_Instruction_: Write out each line of the material again, word for word.

_Material_:
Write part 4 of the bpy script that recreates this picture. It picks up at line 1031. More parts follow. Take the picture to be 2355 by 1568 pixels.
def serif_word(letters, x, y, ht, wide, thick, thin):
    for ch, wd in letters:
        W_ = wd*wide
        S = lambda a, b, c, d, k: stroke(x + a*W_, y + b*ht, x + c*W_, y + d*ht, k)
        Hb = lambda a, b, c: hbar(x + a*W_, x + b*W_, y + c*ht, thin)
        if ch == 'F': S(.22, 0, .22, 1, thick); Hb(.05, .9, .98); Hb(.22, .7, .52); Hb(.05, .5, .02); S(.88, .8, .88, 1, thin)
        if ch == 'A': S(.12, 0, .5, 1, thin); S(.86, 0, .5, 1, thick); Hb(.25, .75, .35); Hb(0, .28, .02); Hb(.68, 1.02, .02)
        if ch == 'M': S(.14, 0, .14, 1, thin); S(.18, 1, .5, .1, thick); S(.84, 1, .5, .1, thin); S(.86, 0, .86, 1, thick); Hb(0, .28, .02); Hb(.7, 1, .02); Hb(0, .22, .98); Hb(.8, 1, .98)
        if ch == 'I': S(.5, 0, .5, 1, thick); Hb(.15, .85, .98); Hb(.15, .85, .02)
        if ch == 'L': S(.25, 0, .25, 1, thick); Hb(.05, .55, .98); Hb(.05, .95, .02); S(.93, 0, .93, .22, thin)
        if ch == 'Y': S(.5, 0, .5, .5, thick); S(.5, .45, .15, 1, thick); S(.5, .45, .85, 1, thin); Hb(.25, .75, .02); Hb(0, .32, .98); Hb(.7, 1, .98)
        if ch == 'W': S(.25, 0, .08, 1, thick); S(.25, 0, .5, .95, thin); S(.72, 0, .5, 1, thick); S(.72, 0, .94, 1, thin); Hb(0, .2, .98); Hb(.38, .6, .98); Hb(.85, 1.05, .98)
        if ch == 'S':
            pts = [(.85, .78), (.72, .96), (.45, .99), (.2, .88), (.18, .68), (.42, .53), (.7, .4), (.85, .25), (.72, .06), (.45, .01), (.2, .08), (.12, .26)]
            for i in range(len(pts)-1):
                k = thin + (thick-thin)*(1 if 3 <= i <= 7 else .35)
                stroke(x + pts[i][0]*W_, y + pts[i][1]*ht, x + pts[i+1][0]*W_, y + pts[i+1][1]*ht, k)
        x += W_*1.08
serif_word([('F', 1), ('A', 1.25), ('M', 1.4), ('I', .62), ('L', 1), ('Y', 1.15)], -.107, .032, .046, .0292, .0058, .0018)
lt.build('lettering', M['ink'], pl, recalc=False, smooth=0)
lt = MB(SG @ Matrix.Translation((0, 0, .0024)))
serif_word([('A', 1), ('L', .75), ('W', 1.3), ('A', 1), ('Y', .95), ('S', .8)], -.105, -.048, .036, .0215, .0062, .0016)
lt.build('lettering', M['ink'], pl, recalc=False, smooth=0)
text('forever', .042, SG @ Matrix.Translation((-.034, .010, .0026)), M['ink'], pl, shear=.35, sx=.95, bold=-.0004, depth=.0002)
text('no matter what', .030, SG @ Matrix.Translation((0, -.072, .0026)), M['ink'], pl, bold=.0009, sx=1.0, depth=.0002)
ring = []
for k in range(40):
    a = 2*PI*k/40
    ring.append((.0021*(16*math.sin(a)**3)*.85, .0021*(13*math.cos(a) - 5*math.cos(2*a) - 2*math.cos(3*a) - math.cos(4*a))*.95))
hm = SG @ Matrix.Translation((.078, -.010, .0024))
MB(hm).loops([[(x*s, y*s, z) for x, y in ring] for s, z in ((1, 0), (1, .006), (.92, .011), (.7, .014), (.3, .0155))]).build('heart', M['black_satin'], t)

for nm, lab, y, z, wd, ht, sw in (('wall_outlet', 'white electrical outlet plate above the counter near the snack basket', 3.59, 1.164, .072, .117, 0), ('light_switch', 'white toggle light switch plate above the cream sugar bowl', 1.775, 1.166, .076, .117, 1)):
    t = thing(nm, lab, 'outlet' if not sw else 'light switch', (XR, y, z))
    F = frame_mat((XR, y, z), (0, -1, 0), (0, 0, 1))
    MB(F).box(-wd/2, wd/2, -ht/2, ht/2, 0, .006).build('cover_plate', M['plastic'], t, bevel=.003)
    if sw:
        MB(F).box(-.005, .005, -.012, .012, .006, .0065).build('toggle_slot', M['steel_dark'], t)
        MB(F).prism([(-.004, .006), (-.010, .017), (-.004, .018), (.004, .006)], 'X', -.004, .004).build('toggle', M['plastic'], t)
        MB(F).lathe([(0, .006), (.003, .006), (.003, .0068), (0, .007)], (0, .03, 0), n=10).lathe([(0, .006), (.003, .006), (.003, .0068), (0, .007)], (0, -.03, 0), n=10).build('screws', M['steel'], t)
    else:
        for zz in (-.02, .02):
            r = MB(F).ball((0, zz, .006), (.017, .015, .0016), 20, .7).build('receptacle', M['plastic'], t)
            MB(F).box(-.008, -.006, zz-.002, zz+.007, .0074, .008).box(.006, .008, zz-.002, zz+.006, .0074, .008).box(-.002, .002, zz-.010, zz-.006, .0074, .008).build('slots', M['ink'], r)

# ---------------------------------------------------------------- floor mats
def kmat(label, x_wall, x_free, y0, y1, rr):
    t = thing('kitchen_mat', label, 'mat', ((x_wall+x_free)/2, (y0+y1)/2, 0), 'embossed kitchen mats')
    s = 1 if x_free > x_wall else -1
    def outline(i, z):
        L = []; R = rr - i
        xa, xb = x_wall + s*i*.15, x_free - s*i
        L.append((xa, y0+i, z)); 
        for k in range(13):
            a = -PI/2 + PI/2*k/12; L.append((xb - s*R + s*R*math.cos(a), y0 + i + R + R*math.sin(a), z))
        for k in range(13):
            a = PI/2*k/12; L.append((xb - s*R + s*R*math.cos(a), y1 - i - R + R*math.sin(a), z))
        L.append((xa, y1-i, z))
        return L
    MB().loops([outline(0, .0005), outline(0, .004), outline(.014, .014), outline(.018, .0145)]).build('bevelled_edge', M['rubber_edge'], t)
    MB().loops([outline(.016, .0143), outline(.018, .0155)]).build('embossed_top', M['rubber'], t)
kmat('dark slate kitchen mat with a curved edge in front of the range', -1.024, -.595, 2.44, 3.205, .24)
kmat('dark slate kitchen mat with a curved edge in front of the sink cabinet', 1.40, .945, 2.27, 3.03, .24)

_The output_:
Write part 4 of the bpy script that recreates this picture. It picks up at line 1031. More parts follow. Take the picture to be 2355 by 1568 pixels.
def serif_word(letters, x, y, ht, wide, thick, thin):
    for ch, wd in letters:
        W_ = wd*wide
        S = lambda a, b, c, d, k: stroke(x + a*W_, y + b*ht, x + c*W_, y + d*ht, k)
        Hb = lambda a, b, c: hbar(x + a*W_, x + b*W_, y + c*ht, thin)
        if ch == 'F': S(.22, 0, .22, 1, thick); Hb(.05, .9, .98); Hb(.22, .7, .52); Hb(.05, .5, .02); S(.88, .8, .88, 1, thin)
        if ch == 'A': S(.12, 0, .5, 1, thin); S(.86, 0, .5, 1, thick); Hb(.25, .75, .35); Hb(0, .28, .02); Hb(.68, 1.02, .02)
        if ch == 'M': S(.14, 0, .14, 1, thin); S(.18, 1, .5, .1, thick); S(.84, 1, .5, .1, thin); S(.86, 0, .86, 1, thick); Hb(0, .28, .02); Hb(.7, 1, .02); Hb(0, .22, .98); Hb(.8, 1, .98)
        if ch == 'I': S(.5, 0, .5, 1, thick); Hb(.15, .85, .98); Hb(.15, .85, .02)
        if ch == 'L': S(.25, 0, .25, 1, thick); Hb(.05, .55, .98); Hb(.05, .95, .02); S(.93, 0, .93, .22, thin)
        if ch == 'Y': S(.5, 0, .5, .5, thick); S(.5, .45, .15, 1, thick); S(.5, .45, .85, 1, thin); Hb(.25, .75, .02); Hb(0, .32, .98); Hb(.7, 1, .98)
        if ch == 'W': S(.25, 0, .08, 1, thick); S(.25, 0, .5, .95, thin); S(.72, 0, .5, 1, thick); S(.72, 0, .94, 1, thin); Hb(0, .2, .98); Hb(.38, .6, .98); Hb(.85, 1.05, .98)
        if ch == 'S':
            pts = [(.85, .78), (.72, .96), (.45, .99), (.2, .88), (.18, .68), (.42, .53), (.7, .4), (.85, .25), (.72, .06), (.45, .01), (.2, .08), (.12, .26)]
            for i in range(len(pts)-1):
                k = thin + (thick-thin)*(1 if 3 <= i <= 7 else .35)
                stroke(x + pts[i][0]*W_, y + pts[i][1]*ht, x + pts[i+1][0]*W_, y + pts[i+1][1]*ht, k)
        x += W_*1.08
serif_word([('F', 1), ('A', 1.25), ('M', 1.4), ('I', .62), ('L', 1), ('Y', 1.15)], -.107, .032, .046, .0292, .0058, .0018)
lt.build('lettering', M['ink'], pl, recalc=False, smooth=0)
lt = MB(SG @ Matrix.Translation((0, 0, .0024)))
serif_word([('A', 1), ('L', .75), ('W', 1.3), ('A', 1), ('Y', .95), ('S', .8)], -.105, -.048, .036, .0215, .0062, .0016)
lt.build('lettering', M['ink'], pl, recalc=False, smooth=0)
text('forever', .042, SG @ Matrix.Translation((-.034, .010, .0026)), M['ink'], pl, shear=.35, sx=.95, bold=-.0004, depth=.0002)
text('no matter what', .030, SG @ Matrix.Translation((0, -.072, .0026)), M['ink'], pl, bold=.0009, sx=1.0, depth=.0002)
ring = []
for k in range(40):
    a = 2*PI*k/40
    ring.append((.0021*(16*math.sin(a)**3)*.85, .0021*(13*math.cos(a) - 5*math.cos(2*a) - 2*math.cos(3*a) - math.cos(4*a))*.95))
hm = SG @ Matrix.Translation((.078, -.010, .0024))
MB(hm).loops([[(x*s, y*s, z) for x, y in ring] for s, z in ((1, 0), (1, .006), (.92, .011), (.7, .014), (.3, .0155))]).build('heart', M['black_satin'], t)

for nm, lab, y, z, wd, ht, sw in (('wall_outlet', 'white electrical outlet plate above the counter near the snack basket', 3.59, 1.164, .072, .117, 0), ('light_switch', 'white toggle light switch plate above the cream sugar bowl', 1.775, 1.166, .076, .117, 1)):
    t = thing(nm, lab, 'outlet' if not sw else 'light switch', (XR, y, z))
    F = frame_mat((XR, y, z), (0, -1, 0), (0, 0, 1))
    MB(F).box(-wd/2, wd/2, -ht/2, ht/2, 0, .006).build('cover_plate', M['plastic'], t, bevel=.003)
    if sw:
        MB(F).box(-.005, .005, -.012, .012, .006, .0065).build('toggle_slot', M['steel_dark'], t)
        MB(F).prism([(-.004, .006), (-.010, .017), (-.004, .018), (.004, .006)], 'X', -.004, .004).build('toggle', M['plastic'], t)
        MB(F).lathe([(0, .006), (.003, .006), (.003, .0068), (0, .007)], (0, .03, 0), n=10).lathe([(0, .006), (.003, .006), (.003, .0068), (0, .007)], (0, -.03, 0), n=10).build('screws', M['steel'], t)
    else:
        for zz in (-.02, .02):
            r = MB(F).ball((0, zz, .006), (.017, .015, .0016), 20, .7).build('receptacle', M['plastic'], t)
            MB(F).box(-.008, -.006, zz-.002, zz+.007, .0074, .008).box(.006, .008, zz-.002, zz+.006, .0074, .008).box(-.002, .002, zz-.010, zz-.006, .0074, .008).build('slots', M['ink'], r)

# ---------------------------------------------------------------- floor mats
def kmat(label, x_wall, x_free, y0, y1, rr):
    t = thing('kitchen_mat', label, 'mat', ((x_wall+x_free)/2, (y0+y1)/2, 0), 'embossed kitchen mats')
    s = 1 if x_free > x_wall else -1
    def outline(i, z):
        L = []; R = rr - i
        xa, xb = x_wall + s*i*.15, x_free - s*i
        L.append((xa, y0+i, z)); 
        for k in range(13):
            a = -PI/2 + PI/2*k/12; L.append((xb - s*R + s*R*math.cos(a), y0 + i + R + R*math.sin(a), z))
        for k in range(13):
            a = PI/2*k/12; L.append((xb - s*R + s*R*math.cos(a), y1 - i - R + R*math.sin(a), z))
        L.append((xa, y1-i, z))
        return L
    MB().loops([outline(0, .0005), outline(0, .004), outline(.014, .014), outline(.018, .0145)]).build('bevelled_edge', M['rubber_edge'], t)
    MB().loops([outline(.016, .0143), outline(.018, .0155)]).build('embossed_top', M['rubber'], t)
kmat('dark slate kitchen mat with a curved edge in front of the range', -1.024, -.595, 2.44, 3.205, .24)
kmat('dark slate kitchen mat with a curved edge in front of the sink cabinet', 1.40, .945, 2.27, 3.03, .24)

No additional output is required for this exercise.